Ma allora l’Italia è fuori dalla crisi o no?
«Sono stato tra quelli che ha anticipato la ripresa quando ben pochi ci credevano, avendo le banche il polso dell’economia reale, colgono prima di statistiche tardive l’evoluzione del sistema. Non siamo certamente al boom degli anni cinquanta ma nelle condizioni per irrobustire la ripresa anche se, ripeto, il capitalismo italiano, non è ancora strutturalmente trasformato. Mi piace sottolineare che segnali positivi stanno arrivando anche dal Mezzogiorno, o meglio dai Sud che si diversificano all’interno della macro area per vivacità produttiva ed economica. Ma lo stesso si può dire a proposito del Settentrione: anche lì ci sono più Nord, anche lì le performance di città in grande sviluppo come Milano non sono dovunque».

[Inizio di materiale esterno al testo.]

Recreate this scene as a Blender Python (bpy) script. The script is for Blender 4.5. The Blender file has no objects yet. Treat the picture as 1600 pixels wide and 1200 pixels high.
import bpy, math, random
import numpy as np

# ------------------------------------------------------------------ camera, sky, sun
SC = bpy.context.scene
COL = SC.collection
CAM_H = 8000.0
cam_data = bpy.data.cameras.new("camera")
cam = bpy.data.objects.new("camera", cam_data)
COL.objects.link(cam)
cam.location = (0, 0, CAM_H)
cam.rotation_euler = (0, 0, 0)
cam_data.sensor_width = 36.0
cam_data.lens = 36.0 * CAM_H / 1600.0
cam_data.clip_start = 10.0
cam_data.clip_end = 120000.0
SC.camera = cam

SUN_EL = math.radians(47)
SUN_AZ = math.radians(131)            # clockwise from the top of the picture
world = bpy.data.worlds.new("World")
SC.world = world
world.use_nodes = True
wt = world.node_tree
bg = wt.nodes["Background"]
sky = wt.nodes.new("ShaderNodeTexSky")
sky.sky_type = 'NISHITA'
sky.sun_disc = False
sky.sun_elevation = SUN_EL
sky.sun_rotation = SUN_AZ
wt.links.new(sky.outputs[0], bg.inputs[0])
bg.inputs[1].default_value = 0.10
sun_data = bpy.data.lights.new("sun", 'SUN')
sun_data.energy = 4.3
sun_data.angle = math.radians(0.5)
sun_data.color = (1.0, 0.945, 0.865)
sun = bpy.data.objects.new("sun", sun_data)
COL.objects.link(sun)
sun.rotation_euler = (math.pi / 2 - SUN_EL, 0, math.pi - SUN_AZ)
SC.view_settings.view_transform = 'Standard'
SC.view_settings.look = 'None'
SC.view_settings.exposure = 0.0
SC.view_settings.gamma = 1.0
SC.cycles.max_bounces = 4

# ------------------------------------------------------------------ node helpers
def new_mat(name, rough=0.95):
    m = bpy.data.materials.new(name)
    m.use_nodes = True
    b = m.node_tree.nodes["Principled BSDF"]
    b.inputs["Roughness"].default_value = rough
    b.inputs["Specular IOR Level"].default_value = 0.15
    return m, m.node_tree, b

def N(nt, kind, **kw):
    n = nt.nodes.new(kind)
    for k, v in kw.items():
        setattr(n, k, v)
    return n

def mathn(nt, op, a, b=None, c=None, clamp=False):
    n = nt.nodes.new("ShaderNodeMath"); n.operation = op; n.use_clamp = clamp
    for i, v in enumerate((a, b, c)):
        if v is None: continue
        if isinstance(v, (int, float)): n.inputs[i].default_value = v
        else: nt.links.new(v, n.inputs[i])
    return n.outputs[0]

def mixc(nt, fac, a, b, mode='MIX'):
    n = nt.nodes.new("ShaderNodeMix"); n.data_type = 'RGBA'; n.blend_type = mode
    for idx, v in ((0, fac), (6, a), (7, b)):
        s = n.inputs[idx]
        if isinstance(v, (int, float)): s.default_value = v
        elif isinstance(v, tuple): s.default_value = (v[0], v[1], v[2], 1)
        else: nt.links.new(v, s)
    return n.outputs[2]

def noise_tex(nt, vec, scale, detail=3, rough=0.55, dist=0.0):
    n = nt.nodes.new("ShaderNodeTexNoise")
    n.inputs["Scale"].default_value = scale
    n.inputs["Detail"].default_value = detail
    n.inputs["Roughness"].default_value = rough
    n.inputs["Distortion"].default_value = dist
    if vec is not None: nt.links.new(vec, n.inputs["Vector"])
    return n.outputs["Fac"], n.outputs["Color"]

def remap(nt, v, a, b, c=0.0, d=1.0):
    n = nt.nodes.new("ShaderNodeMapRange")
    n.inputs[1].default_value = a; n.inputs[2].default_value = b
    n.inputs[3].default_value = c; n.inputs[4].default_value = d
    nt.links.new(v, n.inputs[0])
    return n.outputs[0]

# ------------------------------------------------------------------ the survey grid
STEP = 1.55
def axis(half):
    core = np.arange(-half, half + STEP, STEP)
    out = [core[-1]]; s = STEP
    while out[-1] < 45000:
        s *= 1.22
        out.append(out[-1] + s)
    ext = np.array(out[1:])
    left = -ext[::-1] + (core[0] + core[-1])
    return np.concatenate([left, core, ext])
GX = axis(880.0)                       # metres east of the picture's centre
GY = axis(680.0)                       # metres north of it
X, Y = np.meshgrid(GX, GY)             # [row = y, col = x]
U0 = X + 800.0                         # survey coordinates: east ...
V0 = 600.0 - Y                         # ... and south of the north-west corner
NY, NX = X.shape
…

La polemica relativa alle decisioni della Bce e alla stretta ulteriore annunciata da Francoforte sulle banche e sui titoli tossici da esse custoditi. Il vice presidente Constancio ha aperto un varco sottolineando che le nuove misure non Saranno retroattive: che ne pensa?
«La mancata retroattività è sicuramente una buona notizia, così come va apprezzata l’apertura mostrata dalla Bce. Di sicuro la consultazione andrà avanti fino all’8 dicembre ma posso anticipare che le banche sono molto attive: sono in via di definizione ben due documenti uno della Federazione bancaria europea E uno nostro con i quali avanzeremo,altre proposte a Bruxelles. Mi faccia però esprimere l’orgoglio per quanto hanno fatto le banche a proposito della riduzione degli Npl. In otto mesi, da gennaio ad agosto, sono stati ridotte le sofferenze di un quarto del totale, se qualcuno me lo avesse detto un anno fa non ci avrei creduto».
Chiudiamo sulla manovra: per una volta non sono arrivate alte tasse anche sulle banche, come spesso vi eravate lamentati...
«È vero, la mancanza di ulteriori tassazioni e soprattutto i segnali di riduzione del debito pubblico a partire dal 2018 sono importanti. Pochi hanno notato ad esempio che lo spread è calato e pochi forse sanno che questo conta moltissimo per la credibilità del nostro Paese all’estero. Chi si aspettava di più da questa legge di bilancio dimentica che non siamo più ai tempi delle vecchie finanziarie, leggi omnibus in cui poteva entrare di tutto. La legge di bilancio ora si occupa solo ed esclusivamente dei conti dello Stato ma è il presupposto fondamentale perché l’Italia torni a crescere a lungo».